Em qualquer caso, o ciúme, para ser percebido, exige pais atentos à forma como os filhos se tratam. “Se esse sentimento está provocando agressividade, se uma criança está machucando a outra, é preciso intervir”, declara Cristiana. Uma das maneiras de lidar com o problema é, em vez de chamar a atenção ou castigar o filho quando ele demonstra ciúme, valorizar quando ele tem o comportamento oposto. ”Dar atenção aos momentos bons, quando ele for doce ou compartilhar.” A especialista também diz que é preciso individualizar a relação, garantindo que cada filho tenha momentos de exclusividade com os pais.

Para Tania Aldrighi, outra dica é nunca deixar uma manifestação de ciúme passar em branco. "Geralmente, quando os pais percebem uma manifestação pequena, agem como se fosse besteira, mas, se a criança fala que o irmão tem mais privilégios ou algo assim, não se pode negligenciar".

Segundo a psicóloga, o ciúme acima do normal que não for resolvido na infância pode ser levado para a adolescência e para a vida adulta e dar origem a filhos que se desenvolvem como o negativo do irmão, escolhendo sempre o caminho oposto para se diferenciar. "Se um é bom, o outro não vai ser. Se um é competente, o outro vai pular de emprego em emprego". O sentimento também é capaz de resultar em competições por toda a vida e se impor ainda mais forte em momentos de crise, como quando os pais precisam de cuidados.

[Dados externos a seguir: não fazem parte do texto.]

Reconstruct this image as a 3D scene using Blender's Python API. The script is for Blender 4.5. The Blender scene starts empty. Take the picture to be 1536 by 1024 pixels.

Cristiana, no entanto, diz acreditar que quase sempre o sentimento é superado à medida que a criança cresce –quando ela consegue compreender que os pais têm amor para todo mundo– e não vai impedir que os irmãos construam uma boa relação para a vida. Agostinho, da USP, também fala que a compreensão vem com a maturidade. "O ciúme na infância ajuda a gente a aceitar que o amor do outro pode ser dividido entre a gente e outras pessoas e que são amores diferentes".